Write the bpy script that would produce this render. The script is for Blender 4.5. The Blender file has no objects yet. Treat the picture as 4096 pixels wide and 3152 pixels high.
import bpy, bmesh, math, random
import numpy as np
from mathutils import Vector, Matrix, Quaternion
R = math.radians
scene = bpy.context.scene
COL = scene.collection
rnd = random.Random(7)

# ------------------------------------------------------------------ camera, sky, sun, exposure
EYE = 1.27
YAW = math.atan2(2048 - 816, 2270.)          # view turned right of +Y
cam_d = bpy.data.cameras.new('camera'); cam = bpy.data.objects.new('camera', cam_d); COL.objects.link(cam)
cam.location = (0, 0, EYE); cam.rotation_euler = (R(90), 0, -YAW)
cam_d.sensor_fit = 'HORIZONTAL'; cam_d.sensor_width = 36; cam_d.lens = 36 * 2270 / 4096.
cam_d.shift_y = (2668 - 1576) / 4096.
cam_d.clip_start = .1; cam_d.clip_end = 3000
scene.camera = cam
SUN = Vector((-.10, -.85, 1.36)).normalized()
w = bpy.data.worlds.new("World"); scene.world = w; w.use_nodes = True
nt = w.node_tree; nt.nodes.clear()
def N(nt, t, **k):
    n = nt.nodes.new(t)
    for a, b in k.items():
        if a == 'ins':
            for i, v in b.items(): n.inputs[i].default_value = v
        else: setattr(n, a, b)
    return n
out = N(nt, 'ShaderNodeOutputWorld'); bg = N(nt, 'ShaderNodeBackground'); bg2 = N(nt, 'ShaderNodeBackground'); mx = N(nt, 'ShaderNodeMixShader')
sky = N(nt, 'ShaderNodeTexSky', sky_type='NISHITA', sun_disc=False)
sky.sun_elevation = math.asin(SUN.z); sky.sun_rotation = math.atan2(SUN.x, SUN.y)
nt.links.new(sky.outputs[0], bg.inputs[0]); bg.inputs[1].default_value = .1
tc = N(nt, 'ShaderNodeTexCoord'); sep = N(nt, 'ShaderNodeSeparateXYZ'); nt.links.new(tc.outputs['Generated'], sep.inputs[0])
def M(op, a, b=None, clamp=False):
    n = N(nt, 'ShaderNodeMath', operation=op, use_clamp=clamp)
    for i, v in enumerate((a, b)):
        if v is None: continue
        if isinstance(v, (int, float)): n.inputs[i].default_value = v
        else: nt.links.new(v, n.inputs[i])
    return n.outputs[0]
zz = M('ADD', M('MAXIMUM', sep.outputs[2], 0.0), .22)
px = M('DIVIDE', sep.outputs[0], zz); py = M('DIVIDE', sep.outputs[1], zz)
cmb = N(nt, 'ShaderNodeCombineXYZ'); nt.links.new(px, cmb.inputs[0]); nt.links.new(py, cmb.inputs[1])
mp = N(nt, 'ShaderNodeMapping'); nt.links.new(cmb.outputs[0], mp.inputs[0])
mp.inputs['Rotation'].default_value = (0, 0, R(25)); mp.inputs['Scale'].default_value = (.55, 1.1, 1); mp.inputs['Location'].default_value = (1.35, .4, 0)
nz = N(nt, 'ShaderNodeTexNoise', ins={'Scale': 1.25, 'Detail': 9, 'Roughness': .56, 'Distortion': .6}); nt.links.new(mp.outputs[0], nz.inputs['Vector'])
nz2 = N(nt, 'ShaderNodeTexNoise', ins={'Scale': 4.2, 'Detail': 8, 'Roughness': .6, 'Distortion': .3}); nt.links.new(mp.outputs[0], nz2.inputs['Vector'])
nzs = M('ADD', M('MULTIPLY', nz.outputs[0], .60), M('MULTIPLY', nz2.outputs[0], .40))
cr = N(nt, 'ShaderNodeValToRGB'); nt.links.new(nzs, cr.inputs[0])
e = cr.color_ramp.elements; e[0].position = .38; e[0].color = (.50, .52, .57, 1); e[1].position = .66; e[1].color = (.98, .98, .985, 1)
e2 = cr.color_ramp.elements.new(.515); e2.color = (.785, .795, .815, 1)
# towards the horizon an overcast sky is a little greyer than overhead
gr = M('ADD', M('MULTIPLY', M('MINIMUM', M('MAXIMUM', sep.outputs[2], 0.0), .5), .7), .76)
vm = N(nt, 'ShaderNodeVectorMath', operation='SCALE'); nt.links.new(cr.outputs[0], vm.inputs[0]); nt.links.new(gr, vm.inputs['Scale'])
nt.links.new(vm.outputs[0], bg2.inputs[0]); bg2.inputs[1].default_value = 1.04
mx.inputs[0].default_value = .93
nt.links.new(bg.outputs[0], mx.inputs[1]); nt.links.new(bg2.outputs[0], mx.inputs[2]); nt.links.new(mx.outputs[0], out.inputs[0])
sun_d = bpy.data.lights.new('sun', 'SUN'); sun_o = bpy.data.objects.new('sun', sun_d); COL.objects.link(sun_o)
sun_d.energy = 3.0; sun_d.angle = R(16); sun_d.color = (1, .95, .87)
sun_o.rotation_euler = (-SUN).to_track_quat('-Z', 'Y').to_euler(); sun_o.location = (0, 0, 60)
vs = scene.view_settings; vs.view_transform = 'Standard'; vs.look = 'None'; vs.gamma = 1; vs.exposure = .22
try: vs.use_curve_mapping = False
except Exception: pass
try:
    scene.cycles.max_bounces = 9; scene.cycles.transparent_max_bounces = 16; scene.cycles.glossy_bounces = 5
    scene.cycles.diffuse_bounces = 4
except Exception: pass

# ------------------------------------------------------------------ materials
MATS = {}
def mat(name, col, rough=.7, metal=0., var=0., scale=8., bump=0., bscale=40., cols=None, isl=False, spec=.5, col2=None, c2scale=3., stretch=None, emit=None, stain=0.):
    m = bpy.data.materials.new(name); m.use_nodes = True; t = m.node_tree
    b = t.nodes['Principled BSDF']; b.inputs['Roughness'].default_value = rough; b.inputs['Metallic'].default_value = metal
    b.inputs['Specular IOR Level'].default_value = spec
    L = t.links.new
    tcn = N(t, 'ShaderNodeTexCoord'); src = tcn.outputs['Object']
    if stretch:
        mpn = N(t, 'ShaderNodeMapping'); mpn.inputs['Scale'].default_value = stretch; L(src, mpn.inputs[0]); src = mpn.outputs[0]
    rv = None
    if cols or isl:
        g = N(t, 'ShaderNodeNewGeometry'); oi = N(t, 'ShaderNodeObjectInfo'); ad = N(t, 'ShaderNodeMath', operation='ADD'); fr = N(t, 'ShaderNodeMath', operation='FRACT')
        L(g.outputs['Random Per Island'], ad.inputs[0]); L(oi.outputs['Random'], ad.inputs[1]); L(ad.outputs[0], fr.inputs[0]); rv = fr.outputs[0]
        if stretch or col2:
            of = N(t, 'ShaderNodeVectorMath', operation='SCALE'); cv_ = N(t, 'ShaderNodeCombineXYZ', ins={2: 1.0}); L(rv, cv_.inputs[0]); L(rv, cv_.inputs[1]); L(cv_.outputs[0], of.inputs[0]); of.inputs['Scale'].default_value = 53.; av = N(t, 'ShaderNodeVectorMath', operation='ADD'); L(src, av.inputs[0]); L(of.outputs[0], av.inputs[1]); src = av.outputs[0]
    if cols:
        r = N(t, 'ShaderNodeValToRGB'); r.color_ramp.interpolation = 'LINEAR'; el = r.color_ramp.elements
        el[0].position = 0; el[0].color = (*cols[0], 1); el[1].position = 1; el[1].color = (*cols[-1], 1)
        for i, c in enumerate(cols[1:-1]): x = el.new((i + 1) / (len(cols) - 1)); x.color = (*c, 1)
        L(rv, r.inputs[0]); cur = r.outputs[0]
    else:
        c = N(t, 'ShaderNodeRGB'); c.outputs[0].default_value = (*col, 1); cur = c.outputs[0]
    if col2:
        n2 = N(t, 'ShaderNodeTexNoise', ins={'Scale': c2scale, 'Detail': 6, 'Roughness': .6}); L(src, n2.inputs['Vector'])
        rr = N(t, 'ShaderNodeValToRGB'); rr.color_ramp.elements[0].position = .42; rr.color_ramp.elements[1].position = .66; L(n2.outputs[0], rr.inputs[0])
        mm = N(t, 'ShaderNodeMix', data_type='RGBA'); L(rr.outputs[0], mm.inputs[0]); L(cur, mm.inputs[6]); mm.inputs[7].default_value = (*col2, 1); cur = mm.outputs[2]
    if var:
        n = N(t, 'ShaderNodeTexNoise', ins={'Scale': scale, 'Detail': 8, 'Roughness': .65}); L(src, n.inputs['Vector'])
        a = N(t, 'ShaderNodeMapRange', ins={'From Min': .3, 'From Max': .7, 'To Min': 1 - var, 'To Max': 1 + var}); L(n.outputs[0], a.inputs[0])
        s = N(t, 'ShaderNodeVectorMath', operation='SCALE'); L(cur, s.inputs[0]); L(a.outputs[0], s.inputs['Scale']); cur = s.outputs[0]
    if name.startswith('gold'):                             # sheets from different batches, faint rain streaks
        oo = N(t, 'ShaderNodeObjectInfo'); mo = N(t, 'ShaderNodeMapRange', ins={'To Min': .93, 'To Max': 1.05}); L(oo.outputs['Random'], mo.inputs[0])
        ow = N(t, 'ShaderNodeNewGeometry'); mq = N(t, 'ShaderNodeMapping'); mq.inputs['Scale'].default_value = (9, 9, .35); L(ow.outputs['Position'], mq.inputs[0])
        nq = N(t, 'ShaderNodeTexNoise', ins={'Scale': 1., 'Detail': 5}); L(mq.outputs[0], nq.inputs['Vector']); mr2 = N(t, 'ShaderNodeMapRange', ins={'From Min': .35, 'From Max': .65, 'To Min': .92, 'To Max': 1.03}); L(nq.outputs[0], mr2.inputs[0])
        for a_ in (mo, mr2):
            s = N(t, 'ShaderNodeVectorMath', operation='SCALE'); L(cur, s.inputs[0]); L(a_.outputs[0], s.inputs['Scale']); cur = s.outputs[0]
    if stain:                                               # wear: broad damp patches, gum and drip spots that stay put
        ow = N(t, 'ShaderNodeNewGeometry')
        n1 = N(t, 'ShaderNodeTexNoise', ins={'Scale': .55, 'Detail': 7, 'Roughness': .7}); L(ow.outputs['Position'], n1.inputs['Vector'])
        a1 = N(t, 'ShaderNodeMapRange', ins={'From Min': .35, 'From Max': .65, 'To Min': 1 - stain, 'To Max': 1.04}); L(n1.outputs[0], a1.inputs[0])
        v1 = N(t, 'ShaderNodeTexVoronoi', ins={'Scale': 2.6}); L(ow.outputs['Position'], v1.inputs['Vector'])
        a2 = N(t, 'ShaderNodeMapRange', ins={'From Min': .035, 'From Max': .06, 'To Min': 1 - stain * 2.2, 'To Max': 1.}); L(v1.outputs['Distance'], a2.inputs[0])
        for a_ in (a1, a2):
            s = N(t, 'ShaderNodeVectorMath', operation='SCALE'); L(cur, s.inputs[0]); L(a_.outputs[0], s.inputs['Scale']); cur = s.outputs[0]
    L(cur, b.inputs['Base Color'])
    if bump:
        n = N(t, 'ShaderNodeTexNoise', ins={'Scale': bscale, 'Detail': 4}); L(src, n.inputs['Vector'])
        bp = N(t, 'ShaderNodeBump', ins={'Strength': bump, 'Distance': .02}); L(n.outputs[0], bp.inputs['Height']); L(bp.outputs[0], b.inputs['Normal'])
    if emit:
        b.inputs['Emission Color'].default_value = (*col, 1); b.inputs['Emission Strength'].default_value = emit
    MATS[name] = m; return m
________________
◆ Given request
Everything from the first line through the line containing "rnd = random.Random(7)" should be quoted exactly, and nothing beyond it.

◆ Solution below
Write the bpy script that would produce this render. The script is for Blender 4.5. The Blender file has no objects yet. Treat the picture as 4096 pixels wide and 3152 pixels high.
import bpy, bmesh, math, random
import numpy as np
from mathutils import Vector, Matrix, Quaternion
R = math.radians
scene = bpy.context.scene
COL = scene.collection
rnd = random.Random(7)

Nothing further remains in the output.